Historically, with servers or storage, individuals within those stacks would analyse the vendors and the products, while looking for best of breed, all component level analysis.

“With an integrated system, that doesn’t happen as much,” says Cappuccio. “You’re analysing now at the vendor offering level, who’s underneath it. Can you trust this vendor to manage the environment for you and will they grow with it, what’s their product plan?”

Because these systems contain many other elements in one, devices became more expensive, moving the decision point away from IT folks, up the food chain to the a c-level decision makers.

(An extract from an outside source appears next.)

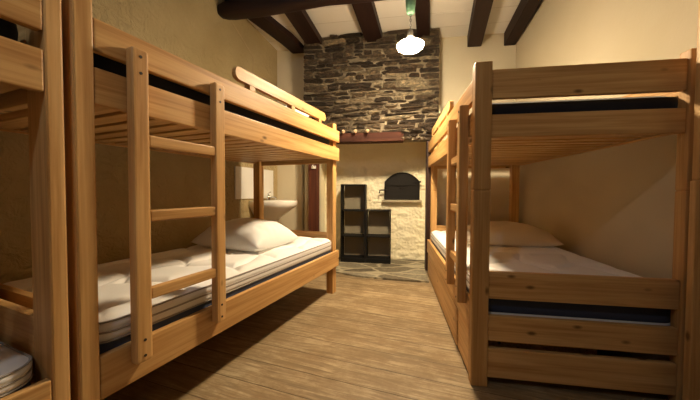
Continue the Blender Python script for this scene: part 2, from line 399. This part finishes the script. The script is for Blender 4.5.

“The analysis may take longer for each device purchase but once the decision is made, it’s a long-term decision,” says Cappuccio. “Once you install a couple of systems and they begin to work as advertised, or even close to it, when it’s time to grow that environment, I’m not going to do the analysis again, I picked my vendor."

This higher-level analysis means companies will evolve from the ‘best of breed’ to the ‘best of brand’. Gartner has categorised several classes of integrated systems as integrated stack systems (ISS), integrated infrastructure systems (IIS), integrated reference architectures, and fabric-based computing (FBC).

“There’s a stack sale versus a component sale battle going on with vendors, and it’s up to you to decide - do I need to analyse things at the component level or is it easier to do things at a system level?” says Cappuccio.

“IT teams should optimise these systems for single purposes, in any case. We’re starting to see these systems come out for specific use cases. You might have one level of analytics, one type of database or one type of application you want to run at an extremely large scale.

“Integrated systems can be used for single purpose tasks, rather than building your own general purpose system. It requires a lot of power and protocols, a lot of common tools, but we’re not there yet.”